Source:
https://scmp.com/magazines/post-magazine/arts-music/article/2005054/flashback-pink-floyd-wall-blends-animation-rock
Post Magazine/ Arts & Music

Flashback: Pink Floyd the Wall blends animation, rock musical and art-house movie

Bandleader Roger Waters, animator Gerald Scarfe and director Alan Parker fought relentlessly during production but their film has aged remarkably well

Bob Geldof as Floyd Pinkerton in Pink Floyd the Wall.

 

This film version of the 1979 Pink Floyd album of the same name is more of a curiosity than a classic. Part animation, part rock musical and part art-house movie, it’s a head-on clash of artistic styles that pleased none of its makers yet still succeeds as a belligerent social treatise.

Although it was derided on its release in 1982 in Britain, a time when the rock cognoscenti had abandoned the intellectual pleasures of progressive music for the down-to-earth rebellion of punk and new wave, The Wall has weathered well. It’s also a testament to a time when rock bands felt they should make mean­ingful and controversial art, rather than just knuckle down and accept their place in the corporate moneymaking machine.

Like the album, the film was the idea of Pink Floyd bassist and de facto leader Roger Waters. It was also, like the album, a creative process riven with violent arguments, internecine battles and underhand dealings. Waters had always intended the album to become a film that starred him in the lead role and featured the animation of satirist Gerald Scarfe.

A still from Pink Floyd the Wall.
A still from Pink Floyd the Wall.

When EMI Films turned down the project, Waters realised he needed a movie insider to get it off the ground, and brought in British director Alan Parker. Parker replaced Waters with future Live Aid organiser Bob Geldof, then the frontman of new wave band The Boomtown Rats. Waters, Scarfe and Parker proceeded to tear each other’s ideas to pieces for the duration of the shoot.

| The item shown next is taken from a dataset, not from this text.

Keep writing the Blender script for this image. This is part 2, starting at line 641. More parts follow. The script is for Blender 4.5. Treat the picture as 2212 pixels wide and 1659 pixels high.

A still from Pink Floyd the Wall.
A still from Pink Floyd the Wall.

The story revisits many of Waters’ ideas from such Pink Floyd albums as The Dark Side of the Moon – the problems of the class system, the legacy of the second world war and the mental illness of former Floyd bandmate Syd Barrett. The famed Another Brick in the Wall sequence, which depicts children being minced in a meat grinder, is a stab at the conformity of the education system.

 

Geldof plays Pink, a rock star who has built a metaphorical wall around himself to escape the pressures of fame. Pink had become delusional and imagines himself to be a fascist dictator, while the inner workings of his mind are expressed via Scarfe’s disturbing cartoons. The story about rock star alienation resulted from an incident in which Waters spat on a fan trying to climb on the stage.

A still from Pink Floyd the Wall.
A still from Pink Floyd the Wall.

Many of the songs were adapted to fit the film, and Geldof – who said he hated Pink Floyd at the time – takes lead vocals on a couple. Geldof’s freak-out sequence is cut to the marvellous Gilmour opus Comfortably Numb and is the highlight of the movie.

Pink Floyd the Wall will be screened on August 23 and 29 at the Hong Kong Science Museum Lecture Hall, in Tsim Sha Tsui East, as part of the Summer International Film Festival.